Professional misconduct was found and he was ordered to pay a fine of $2,000, to deliver to the law society for a period of two years his monthly trust comparisons, to participate in practice reviews, and to pay the law society $1,500 in costs.

After the chairman delivered our decision and oral reasons, I took the opportunity to make some additional comments of my own.

I said I did not intend to be a counsel of perfection.  I have always been a sole practitioner and know how hard it can be.  It is difficult to diligently attend to both the needs of clients and the administrative side of your practice.  It is hard to refuse new work and easy to let administrative tasks slide.  There’s a tendency to leave administration for a less busy time.  When you have staff it is easier to assume all is well than to spend time adequately supervising them and reviewing what they do.  

Sole practice is cyclical.  It is often feast or famine, but difficult though it may be to refuse revenue-producing work, you must sometimes do so.  You cannot put more work on your plate at the expense of neglecting administrative tasks.

Neglecting office administration and not properly supervising staff is a recipe for disaster and an invitation to investigation and discipline.

I am the last person to advocate more rules and regulations.  Indeed I am a staunch believer in less, but I recognize that principles of good practice and the multitude of rules and regulations we have governing lawyers are as much for our own good as that of our clients.

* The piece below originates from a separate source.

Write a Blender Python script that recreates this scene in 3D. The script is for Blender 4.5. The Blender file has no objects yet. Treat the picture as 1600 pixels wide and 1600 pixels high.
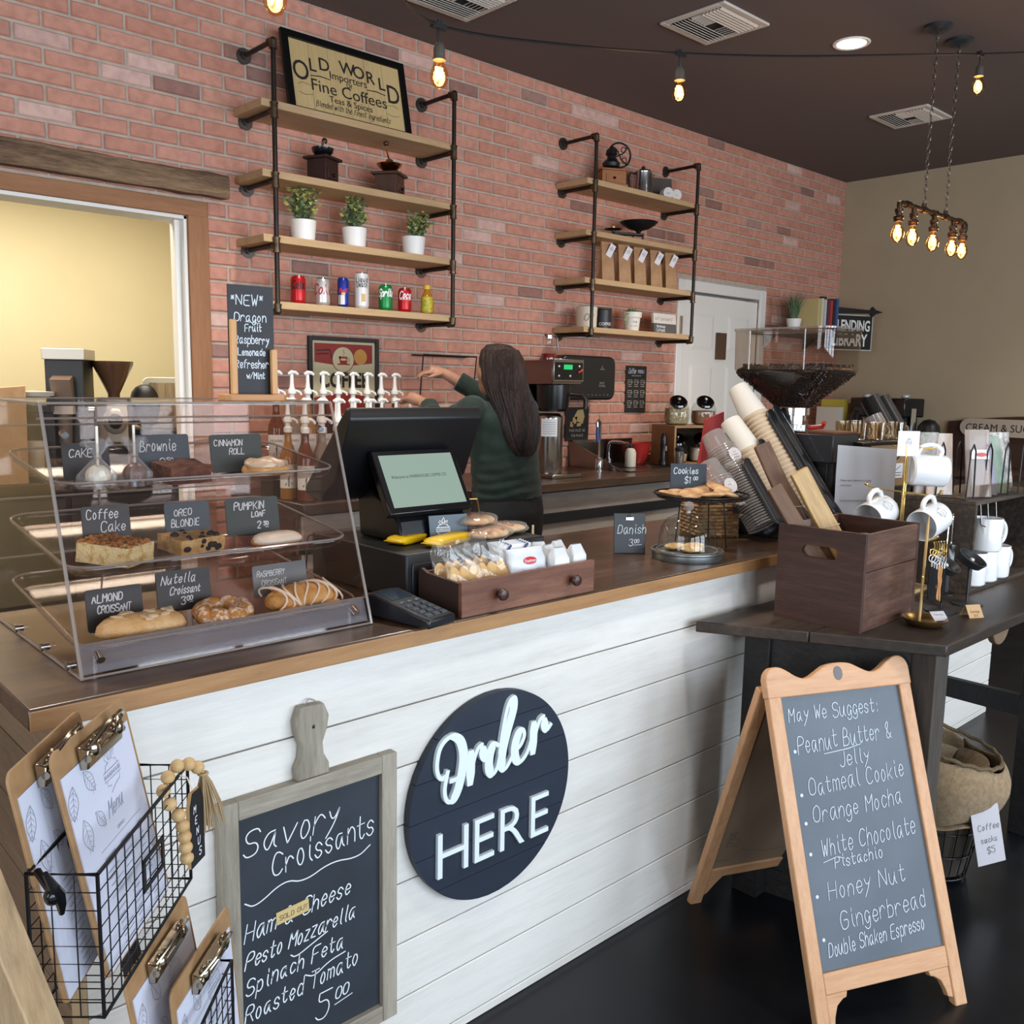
import bpy, math, random
from mathutils import Vector, Matrix
random.seed(7)
PI = math.pi
R = math.radians
scn = bpy.context.scene
COL = scn.collection

# ---------------------------------------------------------------- camera
def make_camera():
    yaw, pitch, roll, F = 0.74847788, -0.14020452, 0.0174659, 1419.78
    f = Vector((math.sin(yaw)*math.cos(pitch), math.cos(yaw)*math.cos(pitch), math.sin(pitch)))
    r = Vector((math.cos(yaw), -math.sin(yaw), 0)); u = r.cross(f)
    r2 = r*math.cos(roll)+u*math.sin(roll); u2 = -r*math.sin(roll)+u*math.cos(roll)
    cd = bpy.data.cameras.new('camera'); co = bpy.data.objects.new('camera', cd)
    co.matrix_world = Matrix(((r2.x, u2.x, -f.x, 0), (r2.y, u2.y, -f.y, 0), (r2.z, u2.z, -f.z, 1.46), (0, 0, 0, 1)))
    cd.sensor_fit = 'HORIZONTAL'; cd.sensor_width = 36; cd.lens = F/1600*36; cd.clip_start = .02
    COL.objects.link(co); scn.camera = co
make_camera()

# ---------------------------------------------------------------- world, exposure, big lights
w = bpy.data.worlds.new('sky'); scn.world = w; w.use_nodes = True
w.node_tree.nodes['Background'].inputs[0].default_value = (.62, .74, .9, 1)
w.node_tree.nodes['Background'].inputs[1].default_value = .6
vs = scn.view_settings
vs.view_transform = 'Standard'; vs.look = 'None'; vs.gamma = 1; vs.use_curve_mapping = False; vs.exposure = 0.0
scn.cycles.transparent_max_bounces = 24; scn.cycles.max_bounces = 8
scn.cycles.diffuse_bounces = 4; scn.cycles.glossy_bounces = 4; scn.cycles.transmission_bounces = 6
scn.cycles.caustics_reflective = False; scn.cycles.caustics_refractive = False
scn.cycles.sample_clamp_indirect = 6

def area(name, loc, rot, sx, sy, power, col=(1, 1, 1), spread=180):
    l = bpy.data.lights.new(name, 'AREA'); l.shape = 'RECTANGLE'; l.size = sx; l.size_y = sy
    l.energy = power; l.color = col; l.spread = R(spread)
    o = bpy.data.objects.new(name, l); o.location = loc; o.rotation_euler = rot; COL.objects.link(o); return o
# daylight through the shop windows in the street wall behind the photographer (y = -3) and the left wall
for i, (x, wd) in enumerate(((-.9, 1.5), (1.0, 1.5), (2.9, 1.5), (4.8, 1.5))):
    area('daylight_street_window', (x, -2.94, 1.55), (R(90), 0, 0), wd, 2.1, (88, 96, 108, 98)[i], (.77, .88, 1.0))
area('daylight_side_window', (-2.44, .6, 1.6), (R(90), 0, R(-90)), 2.2, 1.9, 75, (.86, .92, 1.0))
# back room ceiling lamp
area('back_room_lamp', (1.1, 5.0, 2.66), (0, 0, 0), 2.6, 1.2, 98, (1.0, .93, .78))
# recessed ceiling lamps of the shop (out of frame too); the last is added to brighten the right wall
def spot(name, loc, power, size=120, col=(1, .93, .84), r=.1):
    l = bpy.data.lights.new(name, 'SPOT'); l.energy = power; l.spot_size = R(size); l.spot_blend = .8
    l.color = col; l.shadow_soft_size = r
    o = bpy.data.objects.new(name, l); o.location = loc; COL.objects.link(o)
for p in ((4.46, 2.4, 3.11), (2.0, 2.6, 3.11), (.2, 2.6, 3.11), (2.2, .3, 3.11), (4.6, .3, 3.11), (6.4, .9, 3.11)):
    spot('recessed_and_added_light', p, 150 if p[1] > 2 else 170 if p[0] > 6 else 80)

# ---------------------------------------------------------------- materials
def lin(h):
    h = h.lstrip('#'); v = [int(h[i:i+2], 16)/255 for i in (0, 2, 4)]
    return tuple(c/12.92 if c <= .04045 else ((c+.055)/1.055)**2.4 for c in v)+(1,)
MATS = {}
def newmat(n):
    m = bpy.data.materials.new(n); m.use_nodes = True
    return m, m.node_tree.nodes, m.node_tree.links, m.node_tree.nodes['Principled BSDF']
def ramp(N, L, fac, stops):
    r = N.new('ShaderNodeValToRGB'); e = r.color_ramp.elements
    while len(e) < len(stops): e.new(.5)
    for k, (p, c) in enumerate(stops): e[k].position = p; e[k].color = c
    L.new(fac, r.inputs[0]); return r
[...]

Do not do work for which you lack knowledge and expertise.  Not only will you tend to procrastinate and invite discipline for lack of diligence; there’s also a high risk you will gum things up and invite a negligence claim.

Keep detailed dockets of work done and time spent, even if you are charging on a block fee or value-billing basis; keep detailed memoranda to file; get into writing clients’ instructions and acknowledgments of advice given; and send out plenty of confirming letters. 

Money for work to be done must be put in trust.  All kinds of contingencies can arise, including your client switching lawyers.  The money is not yours until the work has been done and the client billed. 

What I have seen from my experience as a bencher is that more discipline cases arise from poor practice habits and standards than from dishonesty.